“Every word is gold,” my author said, “but I suppose you’ll have to shorten it.” Indeed I will: this book manuscript totals 180,000 words, and the trade publisher wants a 40 percent cut. That will be tough.
Editors often need to reduce text. Newspapers, magazines, brochures, textbooks and reference materials have strict word limits. It doesn’t matter how good the writing and the narrative are, they have to fit the guidelines. Usually, a little trimming improves the quality too. Strunk and White cautioned us decades ago in The Elements of Style to delete all unnecessary words, and novelist Stephen King advises us in On Writing to cut everything by at least 10 percent. Condensing is an essential skill for all editors.
To do the heavy cuts, you need three passes. First, read the whole manuscript quickly to absorb the argument and the story, looking for any paragraphs or sections that seem tangential or superfluous. If you find long quotations, reduce them to a key sentence or two and paraphrase the rest succinctly. Deleting those big chunks will be very satisfying!
Second, work through the text sentence by sentence, watching carefully for repetitions and excessive numbers of examples. Remove sentences where you can, but focus in particular on all the words and phrases that really are not needed. You’ll be amazed how many you find, as you replace weak verb/adverb combinations with one strong verb and introduce perfect nouns that don’t need adjectives to explain them. This pass is detailed and labour intensive: your edited pages will glow with red as you track all your suggestions.

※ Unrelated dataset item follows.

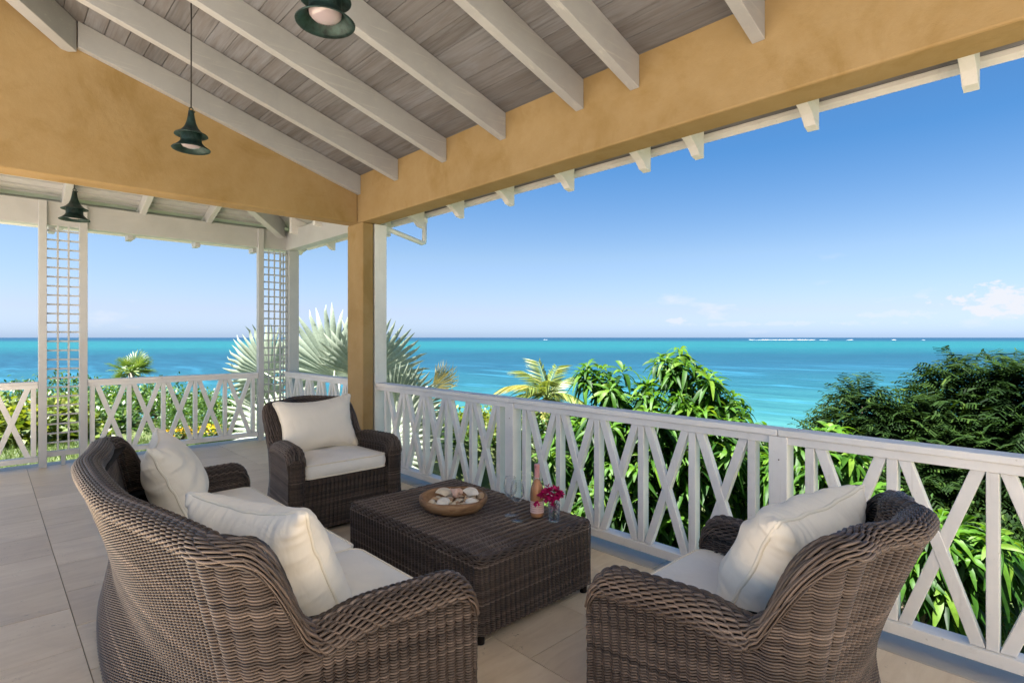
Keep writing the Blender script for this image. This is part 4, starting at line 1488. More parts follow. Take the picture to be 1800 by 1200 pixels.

Third, create a clean edited version and read through the entire text again. Inevitably after a big reduction, there will be a lot of smoothing to do. You’ll probably have to write some transitional sentences and phrases to cover your cuts. You may find too that in this condensed form, the text requires some reorganization: paragraphs now appear in the wrong order, and sections should be moved around.
Substantially reducing a text draws on many editorial skills and talents. It’s intellectually challenging, obliging us to understand completely what the author is trying to accomplish and to do it in less space. It requires structural work in shaping the revised text into the best possible order and ensuring that it flows well. And it demands all those stylistic tricks we know to make the prose a pleasure to read.
Ideally, the author won’t even notice where you’ve made all the cuts and will marvel that the word count has magically fallen from where it was before. Best of all, you’ll have a broad smile on your face as you realize that, by taking this piece to the gym, you’ve trimmed the excess and transformed it into a taut, streamlined body.